Competitive versus Comparative Titles

One of the perhaps forgotten challenges to writing and publishing books is explaining to others what it’s about.

In the publishing world, this struggle is combated with what we know as “comp titles,” which Penguin Random House defines as “an elevator pitch for your book.” Comp titles are published media (typically books, but they can also be movies, podcasts, YouTube channels, etc.) that allow you to explain what a book is like in just a few seconds, getting someone interested in the idea before they lose focus.

Depending on who you ask, “comp” can mean “competitive” or “comparative.” And these terms can actually help us distinguish between the two different uses for comp titles within the publishing industry.

Competitive Titles as a Projecting Tool

When used in acquisitions and sales work, comp titles are “industry facing,” meaning they are useful to give publishers insight on how they can expect a book to perform. It is helpful for these titles to be of a similar subject matter as the work at hand so the publisher can see how much demand there is in the market for that topic. Publishers use competitive titles to see how many copies have been sold and around when the most purchases have been made.

These titles are also helpful in giving publishers ideas on how to market their work. Because of this, competitive titles for sales and acquisitions should be from similarly-sized publishing houses. It is beneficial for publishers to check out what other similarly-sized operations are doing to see what is or isn’t working in the market.

Additionally, publishers can use competitive titles to find potential subjects for review and blurb requests. Small publishers can check out a similar book by a similarly-sized publisher on Goodreads and think, “Hey! John Doe, who wrote A Super Awesome Book for Humans, reviewed this book. Maybe he would review our book, too.”

Competitive books should also be published within the last few years so the publisher can get a recent view of the current market, and they should have a similar format and similar content. For example, a paperback fiction book should not have a hardcover nonfiction book from 1978 as a competitive title.

To recap, competitive titles are useful to give people within the publishing industry an idea of how well a book could potentially perform, and how one might tackle realistically getting that book out into the world.

Comparative Titles as a Positioning Tool

On the other side of the coin are comparative titles. These can be thought of as an audience-facing tool, and are mostly used by the marketing department and by those outside the publishing house like booksellers or distributors.
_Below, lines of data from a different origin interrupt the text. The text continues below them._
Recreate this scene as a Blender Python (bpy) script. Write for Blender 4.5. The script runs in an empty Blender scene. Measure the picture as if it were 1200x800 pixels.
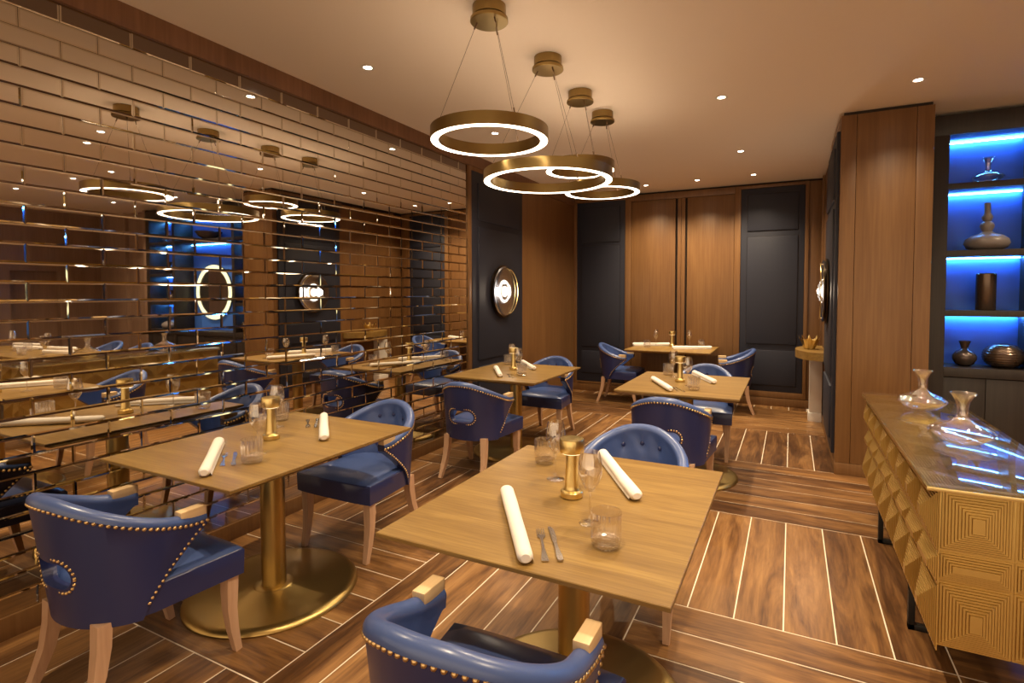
import bpy, bmesh, math, random
from mathutils import Vector, Matrix
random.seed(7)
D = bpy.data
COL = bpy.context.scene.collection
PI = math.pi
ZC = 2.927      # ceiling
YB = 7.82       # back wall
XP = 3.334      # plane of the pier's side

# ---------------------------------------------------------------- materials
def new_mat(name):
    m = D.materials.new(name); m.use_nodes = True
    nt = m.node_tree; nt.nodes.clear()
    out = nt.nodes.new('ShaderNodeOutputMaterial')
    return m, nt, out

def principled(name, col, rough=.5, metal=0., **kw):
    m, nt, out = new_mat(name)
    b = nt.nodes.new('ShaderNodeBsdfPrincipled')
    b.inputs['Base Color'].default_value = (*col, 1)
    b.inputs['Roughness'].default_value = rough
    b.inputs['Metallic'].default_value = metal
    for k, v in kw.items():
        b.inputs[k.replace('_', ' ')].default_value = v
    nt.links.new(b.outputs[0], out.inputs[0])
    return m, nt, b

def ramp(nt, fac, stops):
    r = nt.nodes.new('ShaderNodeValToRGB')
    e = r.color_ramp.elements
    while len(e) > 2: e.remove(e[-1])
    e[0].position, e[0].color = stops[0][0], (*stops[0][1], 1)
    e[1].position, e[1].color = stops[1][0], (*stops[1][1], 1)
    for p, c in stops[2:]:
        q = e.new(p); q.color = (*c, 1)
    nt.links.new(fac, r.inputs[0])
    return r.outputs[0]

def noise(nt, vec, scale, detail=4, rough=.55, dist=0):
    n = nt.nodes.new('ShaderNodeTexNoise')
    n.inputs['Scale'].default_value = scale
    n.inputs['Detail'].default_value = detail
    n.inputs['Roughness'].default_value = rough
    n.inputs['Distortion'].default_value = dist
    if vec: nt.links.new(vec, n.inputs['Vector'])
    return n.outputs['Fac']

def mapping(nt, src, scale, loc=(0, 0, 0)):
    mp = nt.nodes.new('ShaderNodeMapping')
    mp.inputs['Scale'].default_value = scale
    mp.inputs['Location'].default_value = loc
    nt.links.new(src, mp.inputs['Vector'])
    return mp.outputs[0]

def bump(nt, b, h, strength, dist=.002):
    n = nt.nodes.new('ShaderNodeBump')
    n.inputs['Strength'].default_value = strength
    n.inputs['Distance'].default_value = dist
    nt.links.new(h, n.inputs['Height'])
    nt.links.new(n.outputs[0], b.inputs['Normal'])

def wood(name, dark, mid, light, axis, rough=.45, fine=60, coarse=3.5, use_obj=True, bstr=.15):
    m, nt, b = principled(name, mid, rough)
    tc = nt.nodes.new('ShaderNodeTexCoord')
    src = tc.outputs['Object' if use_obj else 'UV']
    sc = [fine, fine, fine]; sc[axis] = fine * .035
    sc2 = [coarse, coarse, coarse]; sc2[axis] = coarse * .13
    f1 = noise(nt, mapping(nt, src, sc), 1, 3, .6)
    f2 = noise(nt, mapping(nt, src, sc2), 1, 5, .6, .6)
    mx = nt.nodes.new('ShaderNodeMath'); mx.operation = 'MULTIPLY_ADD'
    nt.links.new(f1, mx.inputs[0]); mx.inputs[1].default_value = .45
    mm = nt.nodes.new('ShaderNodeMath'); mm.operation = 'MULTIPLY'
    nt.links.new(f2, mm.inputs[0]); mm.inputs[1].default_value = .62
    nt.links.new(mm.outputs[0], mx.inputs[2])
    c = ramp(nt, mx.outputs[0], [(.3, dark), (.72, light), (.52, mid)])
    nt.links.new(c, b.inputs['Base Color'])
    bump(nt, b, f1, bstr, .0006)
    return m

M = {}
M['band_wood'] = wood('band_wood', (.13, .06, .028), (.19, .09, .043), (.25, .125, .062), 2, .5, 55, 2.6)
M['wall_wood'] = wood('wall_wood', (.118, .052, .017), (.172, .081, .027), (.225, .114, .040), 2, .42, 55, 2.6)
M['dark_wood'] = wood('dark_wood', (.012, .009, .008), (.022, .016, .013), (.035, .025, .02), 2, .45, 55, 3)
M['far_wood'] = wood('far_wood', (.19, .115, .075), (.27, .17, .115), (.34, .22, .15), 2, .5, 55, 2.6)
M['oak_top'] = wood('oak_top', (.145, .075, .017), (.222, .126, .031), (.325, .200, .055), 0, .40, 150, 12)
M['leg_wood'] = wood('leg_wood', (.42, .24, .14), (.55, .34, .21), (.64, .42, .27), 2, .4, 60, 6)
M['arm_wood'] = wood('arm_wood', (.6, .4, .2), (.74, .52, .28), (.82, .6, .35), 1, .4, 60, 6)
M['groove'] = principled('groove', (.02, .011, .006), .8)[0]

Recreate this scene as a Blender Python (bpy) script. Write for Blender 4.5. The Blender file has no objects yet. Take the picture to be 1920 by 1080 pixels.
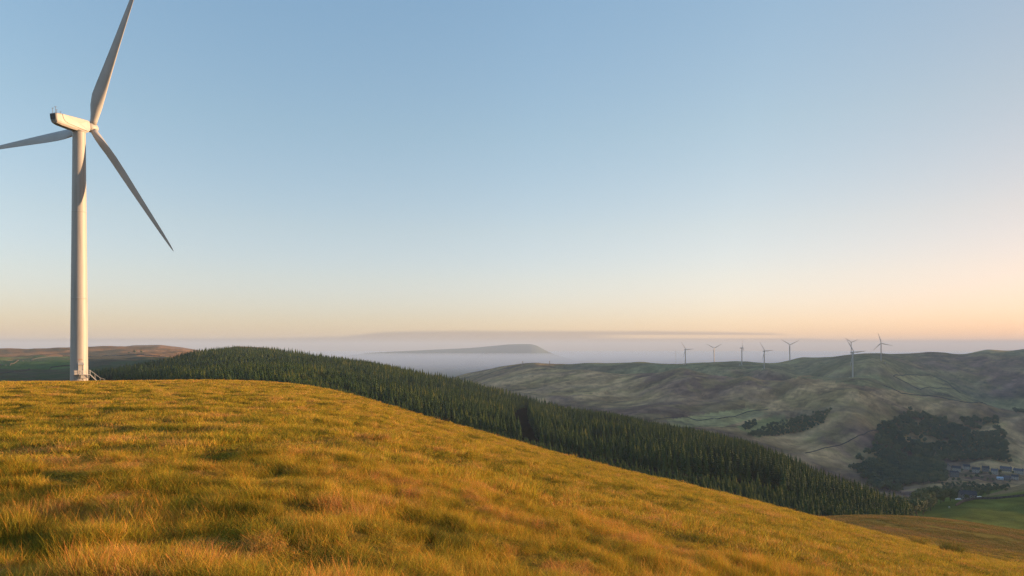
import bpy, math, random
import numpy as np
from mathutils import Vector, Matrix

random.seed(7)
RNG = np.random.default_rng(11)
F = 1280.0            # focal length in pixels of the 1920 wide photograph
HY = 655.0            # horizon row of the photograph
SUN_AZ = 74.0         # degrees clockwise from +Y
SUN_EL = 4.2

# ------------------------------------------------------------------ camera, sky, sun, exposure
S = bpy.context.scene
COL = S.collection
cam_d = bpy.data.cameras.new("camera")
cam = bpy.data.objects.new("camera", cam_d)
COL.objects.link(cam)
cam.location = (0, 0, 0)
cam.rotation_euler = (math.radians(90), 0, 0)
cam_d.sensor_width = 36.0
cam_d.lens = 24.0
cam_d.shift_y = (HY - 540.0) / 1920.0
cam_d.clip_start = 0.1
cam_d.clip_end = 80000.0
S.camera = cam
S.view_settings.view_transform = 'Standard'
S.view_settings.look = 'None'
S.view_settings.gamma = 1.0
S.view_settings.use_curve_mapping = False
S.view_settings.exposure = 1.8
S.cycles.volume_bounces = 0
S.cycles.max_bounces = 5
S.cycles.use_adaptive_sampling = False
S.cycles.denoising_prefilter = 'NONE'
S.cycles.transparent_max_bounces = 8

def nnode(nt, kind, **kw):
    n = nt.nodes.new(kind)
    for k, v in kw.items():
        setattr(n, k, v)
    return n

def mathn(nt, op, a, b=None, c=None, clamp=False):
    n = nt.nodes.new('ShaderNodeMath'); n.operation = op; n.use_clamp = clamp
    for i, v in enumerate((a, b, c)):
        if v is None: continue
        if isinstance(v, (int, float)): n.inputs[i].default_value = v
        else: nt.links.new(v, n.inputs[i])
    return n.outputs[0]

def mixc(nt, fac, a, b, mode='MIX'):
    n = nt.nodes.new('ShaderNodeMix'); n.data_type = 'RGBA'; n.blend_type = mode
    for sock, v in ((n.inputs[0], fac), (n.inputs[6], a), (n.inputs[7], b)):
        if isinstance(v, (int, float)): sock.default_value = v
        elif isinstance(v, (tuple, list)): sock.default_value = (*v[:3], 1)
        else: nt.links.new(v, sock)
    return n.outputs[2]

def ramp(nt, fac, stops, interp='LINEAR'):
    n = nt.nodes.new('ShaderNodeValToRGB'); n.color_ramp.interpolation = interp
    el = n.color_ramp.elements
    while len(el) < len(stops): el.new(0.5)
    for e, (p, c) in zip(el, stops):
        e.position = p
        e.color = (*c[:3], 1) if isinstance(c, (tuple, list)) else (c, c, c, 1)
    nt.links.new(fac, n.inputs[0])
    return n.outputs[0]

W = bpy.data.worlds.new("World"); S.world = W; W.use_nodes = True
nt = W.node_tree; nt.nodes.clear()
wo = nt.nodes.new('ShaderNodeOutputWorld'); bg = nt.nodes.new('ShaderNodeBackground')
sky = nnode(nt, 'ShaderNodeTexSky', sky_type='NISHITA', sun_disc=False)
sky.sun_elevation = math.radians(SUN_EL); sky.sun_rotation = math.radians(SUN_AZ)
sky.altitude = 400; sky.air_density = 1.0; sky.dust_density = 0.7; sky.ozone_density = 1.6
tc = nt.nodes.new('ShaderNodeTexCoord')
# keep the lookup above the horizon so that the air below it continues the horizon's colour
sx = nt.nodes.new('ShaderNodeSeparateXYZ'); nt.links.new(tc.outputs['Generated'], sx.inputs[0])
zc = mathn(nt, 'MAXIMUM', sx.outputs[2], 0.004)
cx = nt.nodes.new('ShaderNodeCombineXYZ')
nt.links.new(sx.outputs[0], cx.inputs[0]); nt.links.new(sx.outputs[1], cx.inputs[1]); nt.links.new(zc, cx.inputs[2])
nt.links.new(cx.outputs[0], sky.inputs['Vector'])
SKYGAIN = ramp(nt, zc, [(0.0, (.88, .80, 1.24)), (.05, (.88, .80, 1.17)), (.10, (1.0, .86, 1.04)), (.17, (1.09, .93, .98)), (.30, (1.11, 1.04, 1.03)), (.50, (1.12, 1.17, 1.21))])
skyc = mixc(nt, 1.0, sky.outputs[0], SKYGAIN, 'MULTIPLY')
# sky colour dimmed and warmed towards the low sun to soften its glow
sv = nt.nodes.new('ShaderNodeVectorMath'); sv.operation = 'DOT_PRODUCT'; nt.links.new(tc.outputs['Generated'], sv.inputs[0])
sv.inputs[1].default_value = (math.sin(math.radians(SUN_AZ)), math.cos(math.radians(SUN_AZ)), 0)
skyc = mixc(nt, 1.0, skyc, ramp(nt, sv.outputs['Value'], [(0.0, (1, 1, 1)), (.30, (1.0, .97, .95)), (.55, (.94, .87, .82)), (.80, (.72, .62, .58)), (1.0, (.62, .52, .5))]), 'MULTIPLY')
# low flat cloud bank along the horizon: u = bearing, v = elevation
ub = mathn(nt, 'DIVIDE', sx.outputs[0], mathn(nt, 'MAXIMUM', sx.outputs[1], 0.05))
vb = mathn(nt, 'DIVIDE', sx.outputs[2], mathn(nt, 'MAXIMUM', sx.outputs[1], 0.05))
cn = nt.nodes.new('ShaderNodeCombineXYZ'); nt.links.new(mathn(nt, 'MULTIPLY', ub, 5.0), cn.inputs[0]); nt.links.new(mathn(nt, 'MULTIPLY', vb, 130.0), cn.inputs[1])
cno = nnode(nt, 'ShaderNodeTexNoise'); cno.inputs['Scale'].default_value = 1.0; cno.inputs['Detail'].default_value = 4; nt.links.new(cn.outputs[0], cno.inputs[0])
topv = ramp(nt, mathn(nt, 'ADD', mathn(nt, 'MULTIPLY', ub, .5), .5), [(0, .40), (.28, .41), (.375, .47), (.405, .66), (.43, .70), (.60, .70), (.69, .62), (.73, .38), (1, .34)])
top_ = mathn(nt, 'MULTIPLY', topv, .0385)
dd = mathn(nt, 'SUBTRACT', mathn(nt, 'MULTIPLY_ADD', cno.outputs[0], .0035, top_), vb)
cm = mathn(nt, 'MULTIPLY', dd, 260.0, clamp=True)
gp = mathn(nt, 'MULTIPLY', mathn(nt, 'SUBTRACT', mathn(nt, 'ABSOLUTE', mathn(nt, 'SUBTRACT', vb, .0185)), .0016), 500.0, clamp=True)   # a slot of clear sky through the bank at right
gr = mathn(nt, 'MULTIPLY', mathn(nt, 'SUBTRACT', ub, .10), 12.0, clamp=True)
slot = mathn(nt, 'SUBTRACT', 1.0, mathn(nt, 'MULTIPLY', gr, mathn(nt, 'SUBTRACT', 1.0, gp)))
skyc = mixc(nt, mathn(nt, 'MULTIPLY', cm, slot), skyc, mixc(nt, 1.0, skyc, (.60, .60, .72), 'MULTIPLY'))
nt.links.new(skyc, bg.inputs[0]); bg.inputs[1].default_value = 0.12
nt.links.new(bg.outputs[0], wo.inputs[0])

sun_d = bpy.data.lights.new("sun", 'SUN'); sun_d.energy = 4.3; sun_d.angle = math.radians(0.6)
sun_d.color = (1.0, 0.60, 0.31)
sun = bpy.data.objects.new("sun", sun_d); COL.objects.link(sun)
a, e = math.radians(SUN_AZ), math.radians(SUN_EL)
SUNV = Vector((math.sin(a)*math.cos(e), math.cos(a)*math.cos(e), math.sin(e)))
sun.rotation_euler = SUNV.to_track_quat('Z', 'Y').to_euler()
sun.location = SUNV * 300

# ------------------------------------------------------------------ helpers
def tag(o, label=None, cat=None, group=None, kind=None):
    if label: o['label'] = label
    if cat: o['category'] = cat
    if group: o['group'] = group
    if kind: o['kind'] = kind
    return o

def empty(name, loc=(0, 0, 0), rz=0.0, parent=None):
    o = bpy.data.objects.new(name, None); COL.objects.link(o)
    o.location = loc; o.rotation_euler = (0, 0, rz); o.empty_display_size = 0.5
    if parent: o.parent = parent
    return o

def link(name, me, parent=None):
    o = bpy.data.objects.new(name, me); COL.objects.link(o)
    if parent: o.parent = parent
    return o

def np_mesh(name, V, Fc, mats, fsize=None, smooth=False, mat_idx=None, col=None, colname='cover'):
    """V (n,3); Fc (m,k) array of faces of k corners, or a list of such arrays"""
    me = bpy.data.meshes.new(name)
    V = np.asarray(V, dtype=np.float32)
    arrs = [np.asarray(f, dtype=np.int32) for f in (Fc if isinstance(Fc, list) else [Fc]) if len(f)]
    me.vertices.add(len(V)); me.vertices.foreach_set('co', V.ravel())
    loops = np.concatenate([f.ravel() for f in arrs])
    sizes = np.concatenate([np.full(len(f), f.shape[1], np.int32) for f in arrs])
    starts = np.concatenate([[0], np.cumsum(sizes)[:-1]]).astype(np.int32)
    me.loops.add(len(loops)); me.loops.foreach_set('vertex_index', loops)
    me.polygons.add(len(sizes)); me.polygons.foreach_set('loop_start', starts)
    me.polygons.foreach_set('loop_total', sizes)
    if mat_idx is not None: me.polygons.foreach_set('material_index', np.asarray(mat_idx, np.int32))
    me.polygons.foreach_set('use_smooth', np.full(len(sizes), bool(smooth)))
    for m in (mats if isinstance(mats, (list, tuple)) else [mats]):
        me.materials.append(m)
    if col is not None:
        ca = me.color_attributes.new(colname, 'FLOAT_COLOR', 'POINT')
        ca.data.foreach_set('color', np.asarray(col, np.float32).ravel())
    me.update(calc_edges=True); me.validate()
    return me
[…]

As insightfully described by HuffPost, comparative titles can be thought of as a publisher’s version of Amazon’s “Consumers Who Bought This Item Also Bought” section. This is a great place to see what a distinct consumer base is interested in, and the same idea is applied to comparative titles.

Comparative titles can and should be more popular titles from larger publishers. When used by marketers, comparative titles are a way to say “So, you liked The Goldfinch? Well, if you liked that book, you will LOVE our book, which features similar elements of family drama and coming-of-age maturation.”

Publishers can also see when these comparative titles have been most successful, giving marketers insight on when they can make a push for their book. For example, was a comparative title a popular Mother’s Day gift? Could your title also be a popular Mother’s Day gift? If so, consider scheduling the release day or marketing campaigns in conjunction with Mother’s Day.

These comparative titles are also good to pass on to potential buyers, booksellers, and libraries. These people may be asked for suggestions from readers for books similar to one they have enjoyed. If you have made a point to list some popular titles that have a similar tone or topic to your book, the librarian or bookseller may direct a reader to your book as the next read for their customer.

So unlike competitive titles, comparative titles can be any kind of book from any kind of publisher as long as the book is similar to the one you are trying to sell.

Although finding comp titles can be a frustrating process often involving a long trek down several Amazonian rabbit holes, they provide vital insight on a book’s sale and audience potential—and it often adds many books to our To Be Read list as well.